Start of AVAILABLE DATA
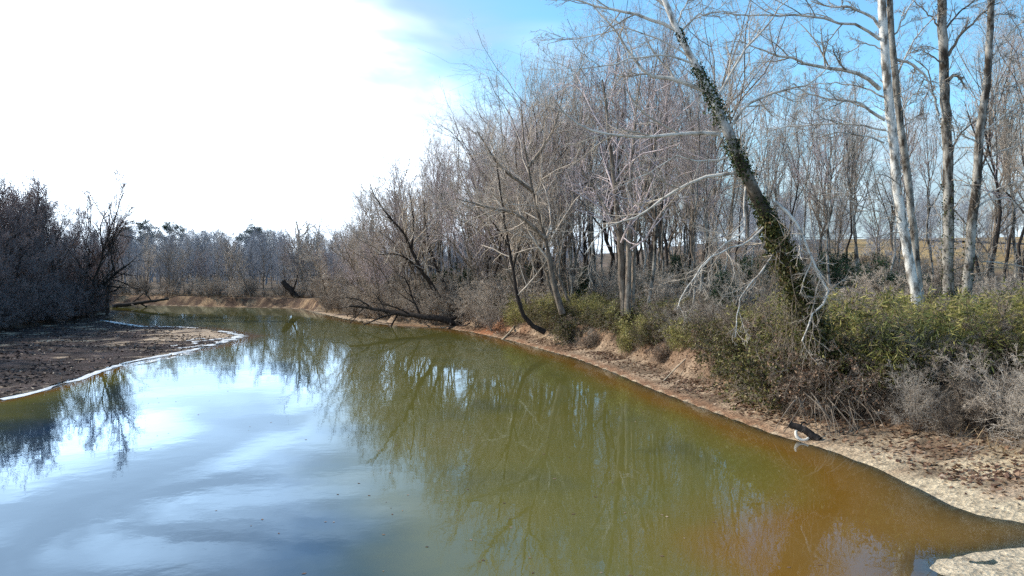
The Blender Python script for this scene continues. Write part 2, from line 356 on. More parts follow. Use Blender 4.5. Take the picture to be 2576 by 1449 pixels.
# ------------------------------------------------------------------ foam and painted sky glints along the bar
def ribbons():
    rng = np.random.default_rng(3)
    pts = np.array([onz(*p)[:2] for p in B_PX][::-1])     # near -> tip -> inlet
    m, nt, out = newmat('foam_and_glint'); g = N(nt, 'ShaderNodeNewGeometry')
    no = N(nt, 'ShaderNodeTexNoise', Scale=5, Detail=6); nt.links.new(g.outputs['Position'], no.inputs['Vector'])
    c = ramp(nt, no.outputs[0], [(.3,(.55,.54,.52)),(.6,(.86,.86,.85))]); b = N(nt, 'ShaderNodeBsdfPrincipled', Roughness=.8); nt.links.new(c, b.inputs['Base Color'])
    nt.links.new(b.outputs[0], out.inputs[0])
    mb = MB()
    def rib(P, w, z, seed):
        P, W = resample(np.c_[P, np.zeros(len(P))], w, 160); T = nrm(np.gradient(P, axis=0)); n = np.stack([-T[:, 1], T[:, 0], T[:, 0]*0], 1)
        j = np.arange(160)
        W = W*sst(.30, .58, vn(j, j*0+seed, 4.3, seed+11)); a = W*(.25+1.2*fbm(j, j*0+seed, 5, seed)); bb = W*(.35+1.1*fbm(j, j*0+seed+5, 7, seed+3))
        o = (fbm(j, j*0, 14, seed+7)-.5)*.8
        A = P+n*(o+a*.5)[:, None]; B = P+n*(o-bb*.5)[:, None]; M = (A+B)/2; A[:, 2] = np.maximum(height(A[:, 0], A[:, 1]), 0)+z; B[:, 2] = np.maximum(height(B[:, 0], B[:, 1]), 0)+z; M[:, 2] = np.maximum(height(M[:, 0], M[:, 1]), 0)+z+.03
        V = np.stack([A, M, B], 1).reshape(-1, 3); i = np.arange(159)*3
        mb.add(V, np.r_[np.stack([i, i+1, i+4, i+3], 1), np.stack([i+1, i+2, i+5, i+4], 1)])
    rib(pts[:8], [.42,.42,.48,.5,.55,.65,.9,1.3], .02, 1)
    rib(pts[6:9], [1.2,1.5,.8], .03, 5)
    rib(pts[9:], [1.0,1.6,1.3,1.1,.9], .02, 9)
    for k, (px, py, qx, qy, w) in enumerate([(430,892,470,884,1.6),(405,905,440,898,.5),(450,880,530,868,.7),(480,868,580,852,.8),(470,860,520,856,.5),(330,918,420,903,.5),(540,866,590,852,.7),(440,874,452,872,1.0)]):  # white streaks painted in for sky reflections on the wet bar
        a, b_ = onz(px, py)[:2], onz(qx, qy)[:2]; mid = (a+b_)/2+rng.normal(size=2)*.4
        rib(np.array([a, mid, b_]), [w*.3, w, w*.3], .025+.003*k, 20+k)
    o = obj('foam', mb.mesh('foam', m)); tag(o, 'line of white foam and painted sky glints edging the dark gravel bar', 'foam', kind='stuff')
ribbons()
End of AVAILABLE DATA
** INSTRUCTION **
Retype the whole listing exactly and leave the pictures out.

** SOLVED PROBLEM **
The Blender Python script for this scene continues. Write part 2, from line 356 on. More parts follow. Use Blender 4.5. Take the picture to be 2576 by 1449 pixels.
# ------------------------------------------------------------------ foam and painted sky glints along the bar
def ribbons():
    rng = np.random.default_rng(3)
    pts = np.array([onz(*p)[:2] for p in B_PX][::-1])     # near -> tip -> inlet
    m, nt, out = newmat('foam_and_glint'); g = N(nt, 'ShaderNodeNewGeometry')
    no = N(nt, 'ShaderNodeTexNoise', Scale=5, Detail=6); nt.links.new(g.outputs['Position'], no.inputs['Vector'])
    c = ramp(nt, no.outputs[0], [(.3,(.55,.54,.52)),(.6,(.86,.86,.85))]); b = N(nt, 'ShaderNodeBsdfPrincipled', Roughness=.8); nt.links.new(c, b.inputs['Base Color'])
    nt.links.new(b.outputs[0], out.inputs[0])
    mb = MB()
    def rib(P, w, z, seed):
        P, W = resample(np.c_[P, np.zeros(len(P))], w, 160); T = nrm(np.gradient(P, axis=0)); n = np.stack([-T[:, 1], T[:, 0], T[:, 0]*0], 1)
        j = np.arange(160)
        W = W*sst(.30, .58, vn(j, j*0+seed, 4.3, seed+11)); a = W*(.25+1.2*fbm(j, j*0+seed, 5, seed)); bb = W*(.35+1.1*fbm(j, j*0+seed+5, 7, seed+3))
        o = (fbm(j, j*0, 14, seed+7)-.5)*.8
        A = P+n*(o+a*.5)[:, None]; B = P+n*(o-bb*.5)[:, None]; M = (A+B)/2; A[:, 2] = np.maximum(height(A[:, 0], A[:, 1]), 0)+z; B[:, 2] = np.maximum(height(B[:, 0], B[:, 1]), 0)+z; M[:, 2] = np.maximum(height(M[:, 0], M[:, 1]), 0)+z+.03
        V = np.stack([A, M, B], 1).reshape(-1, 3); i = np.arange(159)*3
        mb.add(V, np.r_[np.stack([i, i+1, i+4, i+3], 1), np.stack([i+1, i+2, i+5, i+4], 1)])
    rib(pts[:8], [.42,.42,.48,.5,.55,.65,.9,1.3], .02, 1)
    rib(pts[6:9], [1.2,1.5,.8], .03, 5)
    rib(pts[9:], [1.0,1.6,1.3,1.1,.9], .02, 9)
    for k, (px, py, qx, qy, w) in enumerate([(430,892,470,884,1.6),(405,905,440,898,.5),(450,880,530,868,.7),(480,868,580,852,.8),(470,860,520,856,.5),(330,918,420,903,.5),(540,866,590,852,.7),(440,874,452,872,1.0)]):  # white streaks painted in for sky reflections on the wet bar
        a, b_ = onz(px, py)[:2], onz(qx, qy)[:2]; mid = (a+b_)/2+rng.normal(size=2)*.4
        rib(np.array([a, mid, b_]), [w*.3, w, w*.3], .025+.003*k, 20+k)
    o = obj('foam', mb.mesh('foam', m)); tag(o, 'line of white foam and painted sky glints edging the dark gravel bar', 'foam', kind='stuff')
ribbons()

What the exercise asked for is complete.